- **INSTRUCTION**
Which lines contain the word "picture"? Return each of them as written.

--- start of SUPPLIED MATERIAL ---

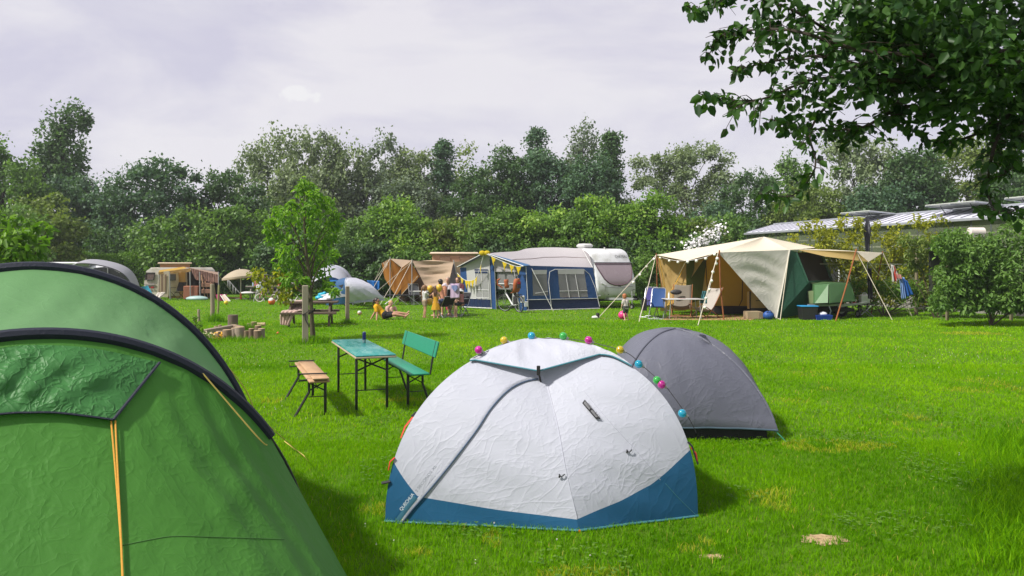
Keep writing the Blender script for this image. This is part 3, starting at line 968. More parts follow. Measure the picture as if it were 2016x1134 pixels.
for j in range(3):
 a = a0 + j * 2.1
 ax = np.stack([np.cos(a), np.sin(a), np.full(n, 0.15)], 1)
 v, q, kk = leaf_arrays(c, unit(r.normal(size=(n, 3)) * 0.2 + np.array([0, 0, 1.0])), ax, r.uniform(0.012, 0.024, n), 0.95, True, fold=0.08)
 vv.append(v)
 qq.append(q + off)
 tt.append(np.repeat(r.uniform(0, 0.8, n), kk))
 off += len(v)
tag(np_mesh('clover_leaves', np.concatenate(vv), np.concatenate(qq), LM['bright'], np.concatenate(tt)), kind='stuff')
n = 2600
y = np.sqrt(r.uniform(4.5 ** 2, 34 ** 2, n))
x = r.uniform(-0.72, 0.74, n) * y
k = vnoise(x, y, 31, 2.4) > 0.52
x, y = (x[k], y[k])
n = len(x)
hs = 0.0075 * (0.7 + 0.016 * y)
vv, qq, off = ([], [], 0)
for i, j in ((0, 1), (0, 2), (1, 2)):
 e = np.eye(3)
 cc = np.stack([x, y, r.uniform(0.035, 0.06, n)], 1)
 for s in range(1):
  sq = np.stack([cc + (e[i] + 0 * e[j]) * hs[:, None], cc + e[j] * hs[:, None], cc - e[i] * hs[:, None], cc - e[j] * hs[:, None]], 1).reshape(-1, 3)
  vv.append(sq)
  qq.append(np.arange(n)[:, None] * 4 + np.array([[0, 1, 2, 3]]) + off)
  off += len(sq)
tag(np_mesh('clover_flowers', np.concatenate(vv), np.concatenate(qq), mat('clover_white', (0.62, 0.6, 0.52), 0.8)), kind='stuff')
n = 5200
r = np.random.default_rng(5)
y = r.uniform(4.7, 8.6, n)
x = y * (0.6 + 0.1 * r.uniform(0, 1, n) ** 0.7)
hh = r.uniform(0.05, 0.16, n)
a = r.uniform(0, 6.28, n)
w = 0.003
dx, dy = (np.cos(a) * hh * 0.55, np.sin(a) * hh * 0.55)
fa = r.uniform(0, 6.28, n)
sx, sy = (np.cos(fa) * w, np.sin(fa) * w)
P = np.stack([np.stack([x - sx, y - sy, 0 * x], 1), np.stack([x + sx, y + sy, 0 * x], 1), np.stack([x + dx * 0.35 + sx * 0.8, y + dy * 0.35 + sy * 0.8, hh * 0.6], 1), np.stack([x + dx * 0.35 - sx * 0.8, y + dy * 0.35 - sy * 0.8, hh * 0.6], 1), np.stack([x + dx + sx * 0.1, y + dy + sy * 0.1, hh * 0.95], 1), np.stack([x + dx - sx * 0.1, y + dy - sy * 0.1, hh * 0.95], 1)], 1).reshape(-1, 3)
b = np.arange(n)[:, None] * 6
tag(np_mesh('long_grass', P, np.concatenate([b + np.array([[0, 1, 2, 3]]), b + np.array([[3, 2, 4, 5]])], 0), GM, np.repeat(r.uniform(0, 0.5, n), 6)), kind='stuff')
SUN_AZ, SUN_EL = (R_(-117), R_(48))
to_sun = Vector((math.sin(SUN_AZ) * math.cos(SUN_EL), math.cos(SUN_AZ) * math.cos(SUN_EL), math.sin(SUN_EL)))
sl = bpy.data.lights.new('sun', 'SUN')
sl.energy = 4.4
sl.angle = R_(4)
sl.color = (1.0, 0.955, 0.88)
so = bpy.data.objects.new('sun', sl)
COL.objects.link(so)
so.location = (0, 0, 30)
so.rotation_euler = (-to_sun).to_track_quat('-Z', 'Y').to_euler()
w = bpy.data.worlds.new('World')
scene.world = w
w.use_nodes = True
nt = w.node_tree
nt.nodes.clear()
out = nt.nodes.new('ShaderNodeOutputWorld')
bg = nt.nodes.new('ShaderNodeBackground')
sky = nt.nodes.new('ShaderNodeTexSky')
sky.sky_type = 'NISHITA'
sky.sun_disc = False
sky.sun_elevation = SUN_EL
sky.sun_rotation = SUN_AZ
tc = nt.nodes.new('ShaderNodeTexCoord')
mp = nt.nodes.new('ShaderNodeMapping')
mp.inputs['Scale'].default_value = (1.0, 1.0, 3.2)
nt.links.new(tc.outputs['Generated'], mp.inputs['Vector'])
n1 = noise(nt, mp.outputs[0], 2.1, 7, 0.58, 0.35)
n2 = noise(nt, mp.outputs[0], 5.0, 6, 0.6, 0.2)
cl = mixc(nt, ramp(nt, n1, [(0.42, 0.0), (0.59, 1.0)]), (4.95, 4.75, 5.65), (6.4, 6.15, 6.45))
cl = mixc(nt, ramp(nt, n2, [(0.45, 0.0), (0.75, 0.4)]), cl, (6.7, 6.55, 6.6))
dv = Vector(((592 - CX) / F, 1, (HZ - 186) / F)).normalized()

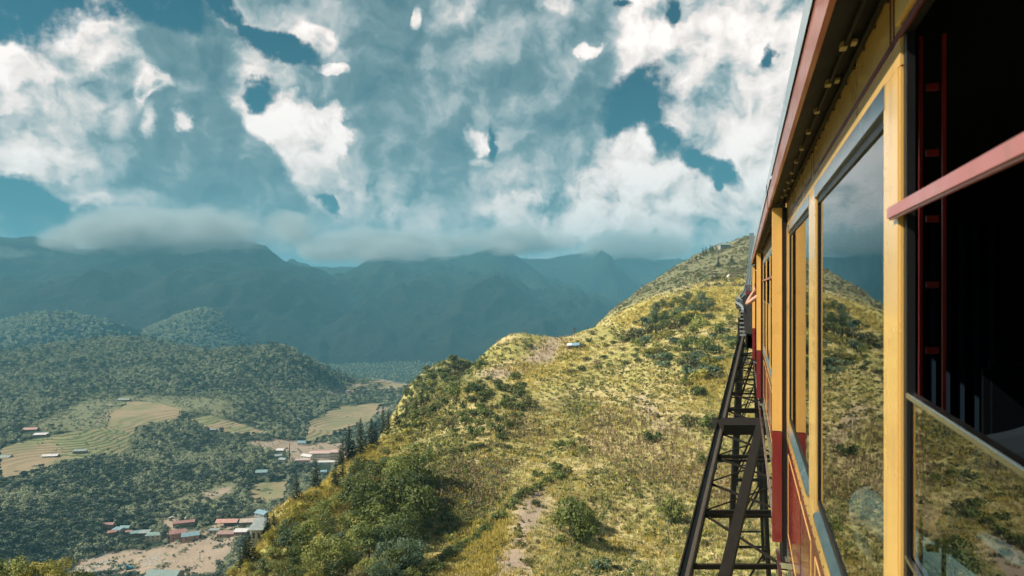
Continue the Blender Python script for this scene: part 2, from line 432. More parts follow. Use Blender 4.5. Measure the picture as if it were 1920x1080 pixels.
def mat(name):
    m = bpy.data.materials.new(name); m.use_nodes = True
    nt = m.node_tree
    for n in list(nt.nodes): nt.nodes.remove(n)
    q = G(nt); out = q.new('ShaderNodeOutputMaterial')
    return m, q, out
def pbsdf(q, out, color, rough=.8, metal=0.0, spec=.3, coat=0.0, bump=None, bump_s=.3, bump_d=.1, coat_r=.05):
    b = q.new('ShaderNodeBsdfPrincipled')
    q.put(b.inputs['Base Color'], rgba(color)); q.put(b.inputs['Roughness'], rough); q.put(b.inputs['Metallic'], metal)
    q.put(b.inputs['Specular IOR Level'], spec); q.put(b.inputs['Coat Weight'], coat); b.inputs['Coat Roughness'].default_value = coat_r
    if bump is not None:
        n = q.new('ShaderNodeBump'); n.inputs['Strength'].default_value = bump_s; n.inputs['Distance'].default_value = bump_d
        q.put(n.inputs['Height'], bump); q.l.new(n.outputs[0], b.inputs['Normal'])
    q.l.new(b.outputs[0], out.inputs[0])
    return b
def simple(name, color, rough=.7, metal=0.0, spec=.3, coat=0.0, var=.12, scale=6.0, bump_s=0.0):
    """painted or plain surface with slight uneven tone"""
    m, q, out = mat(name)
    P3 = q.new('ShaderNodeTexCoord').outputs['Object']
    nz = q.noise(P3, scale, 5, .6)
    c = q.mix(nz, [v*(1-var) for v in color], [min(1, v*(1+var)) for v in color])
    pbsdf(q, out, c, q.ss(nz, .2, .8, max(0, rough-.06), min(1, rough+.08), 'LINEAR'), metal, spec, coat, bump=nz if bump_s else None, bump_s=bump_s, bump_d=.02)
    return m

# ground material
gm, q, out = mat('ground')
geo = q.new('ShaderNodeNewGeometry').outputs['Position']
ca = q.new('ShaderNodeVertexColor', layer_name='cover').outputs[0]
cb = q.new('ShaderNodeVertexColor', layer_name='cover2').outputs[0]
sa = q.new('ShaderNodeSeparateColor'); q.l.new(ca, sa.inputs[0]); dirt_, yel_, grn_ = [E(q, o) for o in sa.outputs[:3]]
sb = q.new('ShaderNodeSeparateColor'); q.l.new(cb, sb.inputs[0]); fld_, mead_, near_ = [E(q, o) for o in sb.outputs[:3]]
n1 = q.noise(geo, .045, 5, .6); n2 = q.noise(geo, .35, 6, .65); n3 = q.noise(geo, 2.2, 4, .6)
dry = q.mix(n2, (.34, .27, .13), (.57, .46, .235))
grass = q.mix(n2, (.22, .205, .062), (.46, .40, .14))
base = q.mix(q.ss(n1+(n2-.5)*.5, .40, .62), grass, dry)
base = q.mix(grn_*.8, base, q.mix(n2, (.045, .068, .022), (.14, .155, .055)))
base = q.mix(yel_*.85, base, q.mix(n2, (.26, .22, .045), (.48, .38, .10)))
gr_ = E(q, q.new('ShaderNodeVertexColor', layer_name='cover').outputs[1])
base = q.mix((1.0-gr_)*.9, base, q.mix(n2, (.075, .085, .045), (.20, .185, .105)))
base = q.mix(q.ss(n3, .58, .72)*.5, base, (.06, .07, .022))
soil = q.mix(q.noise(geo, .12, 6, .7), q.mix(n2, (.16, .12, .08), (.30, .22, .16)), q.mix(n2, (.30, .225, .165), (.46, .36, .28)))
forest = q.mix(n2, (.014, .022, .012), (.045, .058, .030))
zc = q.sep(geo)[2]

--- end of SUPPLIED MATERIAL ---

- **FULL ANSWER**
Keep writing the Blender script for this image. This is part 3, starting at line 968. More parts follow. Measure the picture as if it were 2016x1134 pixels.
Continue the Blender Python script for this scene: part 2, from line 432. More parts follow. Use Blender 4.5. Measure the picture as if it were 1920x1080 pixels.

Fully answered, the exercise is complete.